### What is asked
Set down the listing below verbatim, but only from its first line through the line containing "-.010)], .0025, 6)".

[3D scene scripts]
┄┄┄┄┄┄┄┄┄┄┄┄┄┄┄┄┄┄┄┄

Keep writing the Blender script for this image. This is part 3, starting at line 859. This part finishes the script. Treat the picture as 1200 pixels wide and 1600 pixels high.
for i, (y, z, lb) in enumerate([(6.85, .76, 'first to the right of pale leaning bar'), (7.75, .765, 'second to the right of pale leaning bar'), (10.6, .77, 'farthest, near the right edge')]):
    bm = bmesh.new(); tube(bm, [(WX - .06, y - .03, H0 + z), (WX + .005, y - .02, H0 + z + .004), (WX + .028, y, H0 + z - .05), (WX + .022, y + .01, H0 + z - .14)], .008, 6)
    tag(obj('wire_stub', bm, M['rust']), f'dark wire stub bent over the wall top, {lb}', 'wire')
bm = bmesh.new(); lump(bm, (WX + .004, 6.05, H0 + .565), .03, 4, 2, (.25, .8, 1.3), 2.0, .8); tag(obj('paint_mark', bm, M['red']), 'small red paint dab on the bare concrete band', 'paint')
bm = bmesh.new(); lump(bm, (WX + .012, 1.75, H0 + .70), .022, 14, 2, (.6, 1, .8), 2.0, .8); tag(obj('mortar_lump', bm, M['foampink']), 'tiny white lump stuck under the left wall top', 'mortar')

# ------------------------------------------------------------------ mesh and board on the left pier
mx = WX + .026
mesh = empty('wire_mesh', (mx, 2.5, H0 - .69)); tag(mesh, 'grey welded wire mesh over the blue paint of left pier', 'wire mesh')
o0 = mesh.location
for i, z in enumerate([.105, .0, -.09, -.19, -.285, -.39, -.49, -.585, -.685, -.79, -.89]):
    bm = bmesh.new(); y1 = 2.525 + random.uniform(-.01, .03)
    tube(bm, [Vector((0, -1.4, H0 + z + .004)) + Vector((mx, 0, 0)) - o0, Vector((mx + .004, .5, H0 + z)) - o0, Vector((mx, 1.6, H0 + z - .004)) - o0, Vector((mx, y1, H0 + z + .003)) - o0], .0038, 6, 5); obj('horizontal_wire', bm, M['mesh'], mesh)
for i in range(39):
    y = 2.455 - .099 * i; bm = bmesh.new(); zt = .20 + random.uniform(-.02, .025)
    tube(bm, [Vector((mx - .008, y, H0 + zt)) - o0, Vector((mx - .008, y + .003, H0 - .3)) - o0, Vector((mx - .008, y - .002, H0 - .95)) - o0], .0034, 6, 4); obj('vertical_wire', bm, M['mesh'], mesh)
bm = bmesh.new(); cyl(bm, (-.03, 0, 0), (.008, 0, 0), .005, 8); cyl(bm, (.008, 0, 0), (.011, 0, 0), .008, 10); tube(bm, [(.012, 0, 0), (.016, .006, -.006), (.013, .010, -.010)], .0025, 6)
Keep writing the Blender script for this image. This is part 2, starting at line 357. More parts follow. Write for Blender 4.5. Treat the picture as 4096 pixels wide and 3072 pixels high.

┄┄┄┄┄┄┄┄┄┄┄┄┄┄┄┄┄┄┄┄

### Task response
Keep writing the Blender script for this image. This is part 3, starting at line 859. This part finishes the script. Treat the picture as 1200 pixels wide and 1600 pixels high.
for i, (y, z, lb) in enumerate([(6.85, .76, 'first to the right of pale leaning bar'), (7.75, .765, 'second to the right of pale leaning bar'), (10.6, .77, 'farthest, near the right edge')]):
    bm = bmesh.new(); tube(bm, [(WX - .06, y - .03, H0 + z), (WX + .005, y - .02, H0 + z + .004), (WX + .028, y, H0 + z - .05), (WX + .022, y + .01, H0 + z - .14)], .008, 6)
    tag(obj('wire_stub', bm, M['rust']), f'dark wire stub bent over the wall top, {lb}', 'wire')
bm = bmesh.new(); lump(bm, (WX + .004, 6.05, H0 + .565), .03, 4, 2, (.25, .8, 1.3), 2.0, .8); tag(obj('paint_mark', bm, M['red']), 'small red paint dab on the bare concrete band', 'paint')
bm = bmesh.new(); lump(bm, (WX + .012, 1.75, H0 + .70), .022, 14, 2, (.6, 1, .8), 2.0, .8); tag(obj('mortar_lump', bm, M['foampink']), 'tiny white lump stuck under the left wall top', 'mortar')

# ------------------------------------------------------------------ mesh and board on the left pier
mx = WX + .026
mesh = empty('wire_mesh', (mx, 2.5, H0 - .69)); tag(mesh, 'grey welded wire mesh over the blue paint of left pier', 'wire mesh')
o0 = mesh.location
for i, z in enumerate([.105, .0, -.09, -.19, -.285, -.39, -.49, -.585, -.685, -.79, -.89]):
    bm = bmesh.new(); y1 = 2.525 + random.uniform(-.01, .03)
    tube(bm, [Vector((0, -1.4, H0 + z + .004)) + Vector((mx, 0, 0)) - o0, Vector((mx + .004, .5, H0 + z)) - o0, Vector((mx, 1.6, H0 + z - .004)) - o0, Vector((mx, y1, H0 + z + .003)) - o0], .0038, 6, 5); obj('horizontal_wire', bm, M['mesh'], mesh)
for i in range(39):
    y = 2.455 - .099 * i; bm = bmesh.new(); zt = .20 + random.uniform(-.02, .025)
    tube(bm, [Vector((mx - .008, y, H0 + zt)) - o0, Vector((mx - .008, y + .003, H0 - .3)) - o0, Vector((mx - .008, y - .002, H0 - .95)) - o0], .0034, 6, 4); obj('vertical_wire', bm, M['mesh'], mesh)
bm = bmesh.new(); cyl(bm, (-.03, 0, 0), (.008, 0, 0), .005, 8); cyl(bm, (.008, 0, 0), (.011, 0, 0), .008, 10); tube(bm, [(.012, 0, 0), (.016, .006, -.006), (.013, .010, -.010)], .0025, 6)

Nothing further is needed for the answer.